“We have seen some actors [in retail banking] in Luxembourg provisioning quite a lot last year and reversing these provisions in [1H23],” said Dorian Rigaud, partner and banking and capital markets leader at EY, during the “Banking sector performance and priorities” presentation on 29 November 2023 at EY’s office in Kirchberg.
Retail bank earnings boosted by higher rates
On retail banks, EY noted an increase of 101% in net income in the first half of the year boosted by a rise of 34.2% in net interest margin, but also due to a large decline of 71.6% in the cost of risk on the back of the release of provisions. Rigaud explained that as these banks are cash rich, higher interest rates enabled them “to generate revenues based on these assets.”
Despite being a very large employer in the banking sector, the general administration costs for retail banks were up only 2%, which compared well to other type of banks in Luxembourg (all banks were up 4.9%).
Provisions have continued to be an issue for private banks
On private banks, Rigaud observed that net income increased by 65.4% over the same period, “driven almost exclusively” by net interest margin (+75.1%). Somehow surprisingly, he noted that provisions increased last year and continued to increase this year with the cost of risk rising by 20.3% in 1H23, but from a low level. He warned that it took place before the real estate difficulties that really started in June--therefore, late in the second quarter.
Rigaud noted that the staff costs have been relatively stable for private banks on the back of reduction in full-time equivalents (FTEs) and a tight control of payrolls, which at +2.97%, was below the rate indexation. Yet they experienced a large increase in administration costs (+6.65%), which is +15% over the last two years, largely on the back of high IT expenses.
He is concerned about the decline of 1.1% in the “core” net commission, as private banks were “surfing the interest margin wave,” which started to decline in June. Rigaud expects the trend downward to continue over next year.

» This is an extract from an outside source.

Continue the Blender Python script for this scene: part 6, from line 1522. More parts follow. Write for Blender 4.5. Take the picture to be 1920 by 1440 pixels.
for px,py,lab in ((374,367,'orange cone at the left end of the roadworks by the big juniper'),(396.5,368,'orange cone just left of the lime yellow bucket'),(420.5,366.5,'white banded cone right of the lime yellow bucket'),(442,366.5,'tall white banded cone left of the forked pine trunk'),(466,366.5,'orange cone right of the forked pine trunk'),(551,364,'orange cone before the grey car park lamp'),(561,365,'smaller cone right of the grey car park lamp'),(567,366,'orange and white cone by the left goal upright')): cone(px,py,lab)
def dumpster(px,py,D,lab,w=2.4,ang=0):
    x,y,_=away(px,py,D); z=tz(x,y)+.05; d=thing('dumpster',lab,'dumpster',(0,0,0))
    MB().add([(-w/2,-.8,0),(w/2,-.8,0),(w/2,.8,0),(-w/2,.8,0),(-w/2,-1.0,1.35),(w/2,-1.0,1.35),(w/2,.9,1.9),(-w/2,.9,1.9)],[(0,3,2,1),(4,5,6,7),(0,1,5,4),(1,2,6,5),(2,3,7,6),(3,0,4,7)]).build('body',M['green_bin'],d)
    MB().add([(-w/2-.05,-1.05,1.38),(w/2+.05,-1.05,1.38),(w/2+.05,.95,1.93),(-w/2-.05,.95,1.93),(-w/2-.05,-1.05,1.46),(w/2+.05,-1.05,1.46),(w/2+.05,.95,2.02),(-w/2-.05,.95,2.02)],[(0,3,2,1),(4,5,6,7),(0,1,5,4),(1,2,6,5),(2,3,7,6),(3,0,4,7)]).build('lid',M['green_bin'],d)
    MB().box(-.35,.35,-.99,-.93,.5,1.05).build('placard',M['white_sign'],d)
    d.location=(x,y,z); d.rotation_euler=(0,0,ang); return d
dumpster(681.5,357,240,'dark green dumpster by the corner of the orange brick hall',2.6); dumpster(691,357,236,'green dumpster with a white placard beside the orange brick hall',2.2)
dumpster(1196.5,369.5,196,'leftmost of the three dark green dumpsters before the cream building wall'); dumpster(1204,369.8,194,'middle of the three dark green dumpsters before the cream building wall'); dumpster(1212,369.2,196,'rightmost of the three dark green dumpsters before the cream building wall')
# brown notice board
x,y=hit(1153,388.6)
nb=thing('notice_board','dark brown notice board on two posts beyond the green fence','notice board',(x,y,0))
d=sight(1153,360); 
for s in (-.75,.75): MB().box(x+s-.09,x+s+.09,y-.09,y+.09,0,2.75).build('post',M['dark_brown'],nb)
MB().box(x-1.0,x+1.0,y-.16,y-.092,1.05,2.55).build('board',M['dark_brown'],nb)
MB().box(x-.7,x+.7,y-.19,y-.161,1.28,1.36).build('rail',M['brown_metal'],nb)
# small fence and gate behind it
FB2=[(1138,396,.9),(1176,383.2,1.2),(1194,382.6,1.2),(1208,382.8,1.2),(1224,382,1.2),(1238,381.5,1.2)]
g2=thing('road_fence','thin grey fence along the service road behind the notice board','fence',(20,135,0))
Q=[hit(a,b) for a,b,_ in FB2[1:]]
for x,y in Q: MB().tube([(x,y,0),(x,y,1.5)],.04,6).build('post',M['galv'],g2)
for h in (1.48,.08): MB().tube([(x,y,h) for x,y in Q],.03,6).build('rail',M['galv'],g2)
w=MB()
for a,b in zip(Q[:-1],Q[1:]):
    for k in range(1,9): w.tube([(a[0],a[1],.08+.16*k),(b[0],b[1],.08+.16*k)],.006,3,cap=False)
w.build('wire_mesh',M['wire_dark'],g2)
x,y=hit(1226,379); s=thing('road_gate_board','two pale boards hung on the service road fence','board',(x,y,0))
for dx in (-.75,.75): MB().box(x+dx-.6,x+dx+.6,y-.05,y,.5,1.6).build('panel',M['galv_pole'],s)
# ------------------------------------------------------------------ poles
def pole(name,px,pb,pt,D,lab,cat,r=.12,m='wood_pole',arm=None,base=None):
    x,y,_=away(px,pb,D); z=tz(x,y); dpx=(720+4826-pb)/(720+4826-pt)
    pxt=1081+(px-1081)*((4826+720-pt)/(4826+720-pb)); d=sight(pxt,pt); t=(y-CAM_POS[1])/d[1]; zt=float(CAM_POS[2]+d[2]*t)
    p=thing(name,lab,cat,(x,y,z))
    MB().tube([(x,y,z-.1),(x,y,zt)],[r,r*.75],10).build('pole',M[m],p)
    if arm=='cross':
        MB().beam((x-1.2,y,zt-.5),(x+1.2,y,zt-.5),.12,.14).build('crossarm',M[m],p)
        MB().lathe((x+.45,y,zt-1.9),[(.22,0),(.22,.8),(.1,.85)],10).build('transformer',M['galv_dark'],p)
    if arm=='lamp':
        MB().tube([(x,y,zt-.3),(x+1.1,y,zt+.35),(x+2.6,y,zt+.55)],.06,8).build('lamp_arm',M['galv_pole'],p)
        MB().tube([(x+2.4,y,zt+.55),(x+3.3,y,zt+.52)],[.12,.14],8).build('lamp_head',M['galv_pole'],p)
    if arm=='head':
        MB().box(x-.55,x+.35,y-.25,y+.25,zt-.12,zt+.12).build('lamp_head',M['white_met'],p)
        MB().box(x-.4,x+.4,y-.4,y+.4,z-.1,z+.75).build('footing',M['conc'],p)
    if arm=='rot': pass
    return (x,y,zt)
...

The good days for cost-to-income may be over
The support from higher rates has contributed to reducing the cost-to-income ratio to 40.7% in 1H23 for retail banks (from 51.4% in 2022) and to 60.6% for private banks (from 70.9%). He noted that three years ago, the levels were 80% and 90%, respectively, an outcome “driven by income.” Rigaud is concerned that the trend could reverse next year if costs are not contained or reduced.
The same view applies in the coming quarters for the return on equity, which improved to 7.6% in 1H23 for retail banks (from 4.1% in 2022) and to 13.5% for private banks (from 8.8%). Moreover, Rigaud expects non-performing loans to deteriorate already in the second half of 2023, adding further pressure on profitability.